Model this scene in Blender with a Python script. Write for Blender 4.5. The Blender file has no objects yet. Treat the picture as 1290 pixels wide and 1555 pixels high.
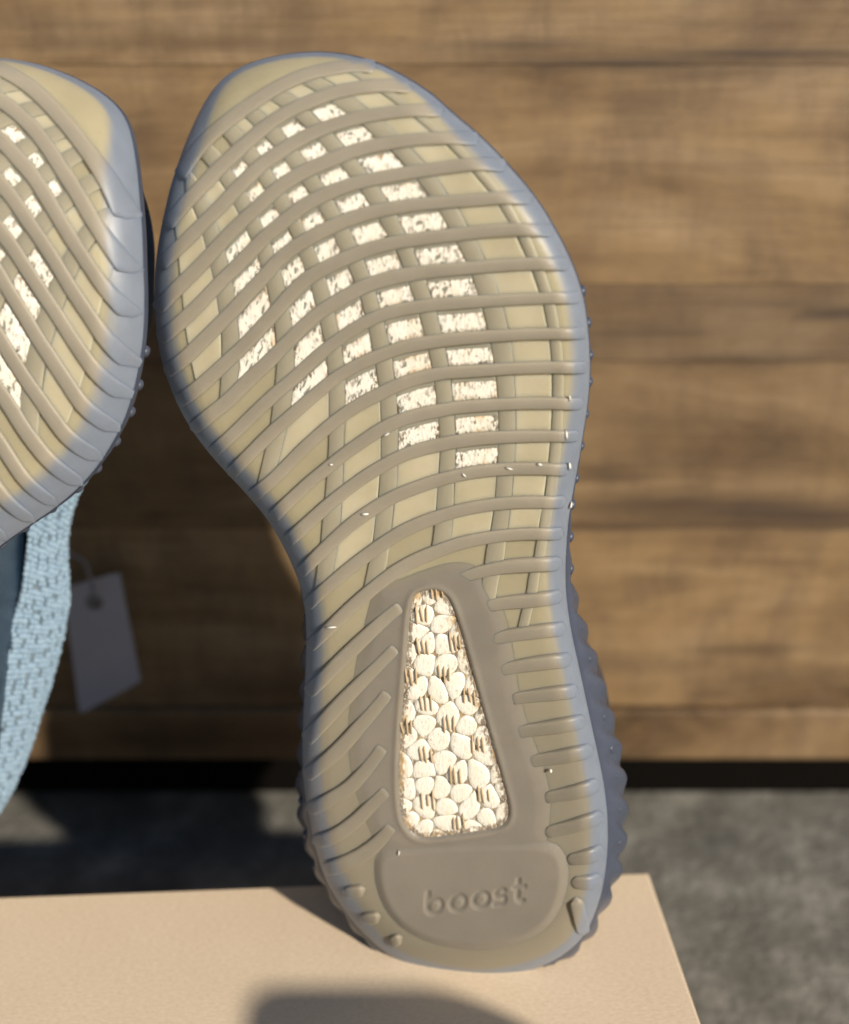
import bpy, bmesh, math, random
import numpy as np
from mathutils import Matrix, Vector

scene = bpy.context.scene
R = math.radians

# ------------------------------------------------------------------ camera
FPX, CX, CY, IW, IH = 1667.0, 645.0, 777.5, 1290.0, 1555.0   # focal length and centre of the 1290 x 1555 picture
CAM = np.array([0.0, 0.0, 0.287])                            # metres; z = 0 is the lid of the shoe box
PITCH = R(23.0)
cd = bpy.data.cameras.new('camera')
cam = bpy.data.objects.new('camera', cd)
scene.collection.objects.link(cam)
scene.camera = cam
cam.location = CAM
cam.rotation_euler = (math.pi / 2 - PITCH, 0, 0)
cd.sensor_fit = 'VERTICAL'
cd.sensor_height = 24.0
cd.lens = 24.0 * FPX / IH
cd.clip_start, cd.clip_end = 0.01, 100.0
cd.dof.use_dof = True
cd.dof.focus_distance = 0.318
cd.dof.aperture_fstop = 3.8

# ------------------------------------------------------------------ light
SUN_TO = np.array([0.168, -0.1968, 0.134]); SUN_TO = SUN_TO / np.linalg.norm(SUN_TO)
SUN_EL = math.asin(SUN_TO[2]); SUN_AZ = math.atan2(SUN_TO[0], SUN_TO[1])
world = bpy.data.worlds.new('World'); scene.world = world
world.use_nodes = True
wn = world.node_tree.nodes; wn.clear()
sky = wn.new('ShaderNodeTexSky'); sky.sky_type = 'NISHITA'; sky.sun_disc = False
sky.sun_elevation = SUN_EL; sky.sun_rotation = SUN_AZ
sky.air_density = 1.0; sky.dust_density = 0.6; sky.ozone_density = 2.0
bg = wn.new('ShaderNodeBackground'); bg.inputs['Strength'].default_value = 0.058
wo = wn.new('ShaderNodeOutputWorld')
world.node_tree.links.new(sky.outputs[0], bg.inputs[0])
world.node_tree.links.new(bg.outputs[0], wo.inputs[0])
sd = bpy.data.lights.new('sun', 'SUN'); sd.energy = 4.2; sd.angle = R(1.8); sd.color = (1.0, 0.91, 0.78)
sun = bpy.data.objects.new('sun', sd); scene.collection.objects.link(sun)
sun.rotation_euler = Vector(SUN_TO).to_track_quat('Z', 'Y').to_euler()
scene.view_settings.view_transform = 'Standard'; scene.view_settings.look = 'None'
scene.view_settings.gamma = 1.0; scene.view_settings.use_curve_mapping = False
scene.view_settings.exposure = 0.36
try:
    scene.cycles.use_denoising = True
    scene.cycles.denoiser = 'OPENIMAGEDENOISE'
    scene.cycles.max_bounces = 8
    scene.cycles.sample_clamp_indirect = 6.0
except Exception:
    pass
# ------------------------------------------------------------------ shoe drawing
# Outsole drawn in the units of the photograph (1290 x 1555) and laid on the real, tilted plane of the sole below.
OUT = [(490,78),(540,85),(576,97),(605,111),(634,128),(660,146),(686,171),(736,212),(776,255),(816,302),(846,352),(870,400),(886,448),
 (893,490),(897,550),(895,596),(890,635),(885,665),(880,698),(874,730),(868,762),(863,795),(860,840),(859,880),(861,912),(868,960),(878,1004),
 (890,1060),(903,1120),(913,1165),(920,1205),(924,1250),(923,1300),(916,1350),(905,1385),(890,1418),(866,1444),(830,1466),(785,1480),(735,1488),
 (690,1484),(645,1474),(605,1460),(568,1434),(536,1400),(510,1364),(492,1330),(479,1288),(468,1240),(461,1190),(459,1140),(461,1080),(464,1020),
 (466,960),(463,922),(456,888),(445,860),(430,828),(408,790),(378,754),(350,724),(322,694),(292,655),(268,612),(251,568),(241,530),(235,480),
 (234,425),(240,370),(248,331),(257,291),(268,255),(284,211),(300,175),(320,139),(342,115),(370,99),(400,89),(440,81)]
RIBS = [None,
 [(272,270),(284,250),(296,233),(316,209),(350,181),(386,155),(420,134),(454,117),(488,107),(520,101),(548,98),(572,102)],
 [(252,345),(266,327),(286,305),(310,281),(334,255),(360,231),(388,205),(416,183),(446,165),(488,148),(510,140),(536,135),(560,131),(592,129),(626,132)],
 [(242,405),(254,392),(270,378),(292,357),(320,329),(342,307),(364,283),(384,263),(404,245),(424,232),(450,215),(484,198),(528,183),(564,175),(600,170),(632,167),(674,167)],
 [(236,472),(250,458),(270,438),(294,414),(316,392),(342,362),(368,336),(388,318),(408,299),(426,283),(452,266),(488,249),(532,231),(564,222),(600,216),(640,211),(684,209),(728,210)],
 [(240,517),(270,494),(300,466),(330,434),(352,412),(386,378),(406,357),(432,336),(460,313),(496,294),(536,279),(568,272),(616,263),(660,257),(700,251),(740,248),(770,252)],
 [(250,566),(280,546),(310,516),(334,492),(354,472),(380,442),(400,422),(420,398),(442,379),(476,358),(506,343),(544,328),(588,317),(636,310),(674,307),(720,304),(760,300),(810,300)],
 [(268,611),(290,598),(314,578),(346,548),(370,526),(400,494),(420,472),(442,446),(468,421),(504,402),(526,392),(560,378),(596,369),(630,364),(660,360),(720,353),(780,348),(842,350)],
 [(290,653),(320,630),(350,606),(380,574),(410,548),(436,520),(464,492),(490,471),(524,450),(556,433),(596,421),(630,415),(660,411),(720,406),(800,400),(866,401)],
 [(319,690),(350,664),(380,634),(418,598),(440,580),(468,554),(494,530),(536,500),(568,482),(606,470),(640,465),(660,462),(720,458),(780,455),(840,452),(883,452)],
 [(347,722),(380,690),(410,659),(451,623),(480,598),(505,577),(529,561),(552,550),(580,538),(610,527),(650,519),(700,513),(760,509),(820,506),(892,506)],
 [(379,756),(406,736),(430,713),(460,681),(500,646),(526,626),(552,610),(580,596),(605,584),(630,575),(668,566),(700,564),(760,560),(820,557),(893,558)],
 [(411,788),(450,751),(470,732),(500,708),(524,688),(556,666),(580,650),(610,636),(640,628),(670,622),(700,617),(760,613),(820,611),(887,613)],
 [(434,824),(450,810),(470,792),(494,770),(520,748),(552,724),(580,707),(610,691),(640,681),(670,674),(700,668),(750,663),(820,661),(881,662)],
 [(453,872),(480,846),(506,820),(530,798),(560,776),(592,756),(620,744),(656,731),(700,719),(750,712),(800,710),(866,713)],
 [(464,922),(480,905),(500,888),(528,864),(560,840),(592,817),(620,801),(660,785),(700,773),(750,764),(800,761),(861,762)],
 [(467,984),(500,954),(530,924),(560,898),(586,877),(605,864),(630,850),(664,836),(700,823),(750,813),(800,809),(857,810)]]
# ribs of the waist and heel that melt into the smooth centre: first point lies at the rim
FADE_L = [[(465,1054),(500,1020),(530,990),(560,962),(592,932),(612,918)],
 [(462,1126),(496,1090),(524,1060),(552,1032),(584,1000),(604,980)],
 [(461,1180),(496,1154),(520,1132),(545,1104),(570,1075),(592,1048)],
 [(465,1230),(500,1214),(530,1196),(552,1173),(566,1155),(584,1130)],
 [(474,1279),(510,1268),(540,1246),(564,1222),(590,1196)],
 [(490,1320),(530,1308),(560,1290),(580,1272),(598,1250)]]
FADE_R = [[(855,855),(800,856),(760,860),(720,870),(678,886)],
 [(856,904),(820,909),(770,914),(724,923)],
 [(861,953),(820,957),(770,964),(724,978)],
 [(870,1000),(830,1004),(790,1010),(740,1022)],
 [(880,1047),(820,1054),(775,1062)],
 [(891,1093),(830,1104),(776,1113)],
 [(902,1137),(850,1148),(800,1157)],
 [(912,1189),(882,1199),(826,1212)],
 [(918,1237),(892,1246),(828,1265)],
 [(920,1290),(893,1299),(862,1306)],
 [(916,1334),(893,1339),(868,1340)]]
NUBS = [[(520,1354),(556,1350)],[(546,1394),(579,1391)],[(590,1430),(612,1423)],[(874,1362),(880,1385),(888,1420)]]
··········
● PROBLEM DESCRIPTION: Pick out each line that holds the string "picture".

● EXERCISE RESULT:
Model this scene in Blender with a Python script. Write for Blender 4.5. The Blender file has no objects yet. Treat the picture as 1290 pixels wide and 1555 pixels high.
FPX, CX, CY, IW, IH = 1667.0, 645.0, 777.5, 1290.0, 1555.0   # focal length and centre of the 1290 x 1555 picture